Taking some time to point out the vulnerability is already charity work. Assuming that's also a commitment to a free lecture on how the attacks work, and another hour of free consultation to look into the codebase to see if an attack could be mounted, is a bit too much to ask.

Cryptography is a funny field in that cribs often lead to breaks. So even if the attack vector pointed out doesn't lead to complete break immediately, who's to know it won't eventually if code is being YOLOed in.

The fact the author is making such a novice mistake as unauthenticated CBC, shows they have not read a single book on the topic should not yet be writing cryptographic code for production use.

1 comments

> Taking some time to point out the vulnerability is already charity work

Sure, but if you’re not going to reason why the vulnerability you’re pointing out is an issue or respond well to questions then it’s almost as bad as doing nothing at all.

A non expert could leave the same Maintainers on many Github pages. Developers can’t be expected to blindly believe every reply with a snarky tone and a blog link?

>Developers can’t be expected to blindly believe every reply with a snarky tone and a blog link?

Developers are adults with responsibility to know the basics of what they're getting into, and you don't have to get too far into cryptography to learn you're dealing with 'nightmare magic math that cares about the color of the pencil you write it with', and that you don't do stuff you've not read about and understood. Another basic principle is that you always use best practices unless you know why you're deviating.

The person who replied to that issue clearly understands some of the basics, or they at least googled around, since they said "Padding oracle attacks -- doesn't this require the ability to repeatedly submit different ciphertext for decryption to someone who knows the key?"

In what college course or book is padding oracle described without mentioning how it's mitigated, I have no idea. Even Wikipedia article on padding oracle attacks says it clearly: "The CBC-R attack will not work against an encryption scheme that authenticates ciphertext (using a message authentication code or similar) before decrypting."

The way security is proved in cryptography, is often we give the attacker more powers than they have, and show it's secure regardless. The best practices include the notion that you do things in a way that categorically eliminates attacks. You don't argue about 'is padding oracle applicable to the scenario', you use message authentication codes (or preferably AE-scheme like GCM instead of CBC-HMAC) to show you know what you're doing and to show it's not possible.

If it is possible and you leave it like that because the reporter values their time, and they won't bother, an attacker won't mind writing the exploit code, they already know from the open source it's going to work.

If the snarky comment is "your crypto implementation is bad", then, yes, I would always take that seriously. If I really know what I'm doing then I'll be able to refute the comment; if not, then I probably should be using an audited library anyway.

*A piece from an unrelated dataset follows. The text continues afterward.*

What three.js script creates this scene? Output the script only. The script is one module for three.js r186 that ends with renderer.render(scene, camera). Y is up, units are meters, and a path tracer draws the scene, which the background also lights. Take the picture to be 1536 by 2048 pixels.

Mistakes in crypto implementation can be extremely subtle, and the exact nature of a vulnerability difficult to pin down without a lot of work. That's why the usual advice is just "don't do it yourself"; the path to success is narrow and leads through a minefield.

It probably is stemming from the fact that cryptography needs to be perfect code to guarantee total confidentiality with complete integrity. Without this goal of writing perfect code, that always encrypts and decrypts, but only for the keyholder(s), they're simply begging to get things wrong and waste time.
How is it as bad if no signal means you'll likely never fix it, and some signal means you're more likely to fix it? Like seriously, this is the only 1 (one!) issue in this repo, not hundreds of bot vulnerability submissions, where is this fear of snarky replies come from?

> Developers can’t be expected to blindly believe every reply with a snarky tone and a blog link?

Sure, they can google around, read the blog, do other steps to educate themselves on crypto - all with their eyes wide open - before realizing they've made a big mistake and fixing vulnerabilities (and thanking the snarky author for the service)!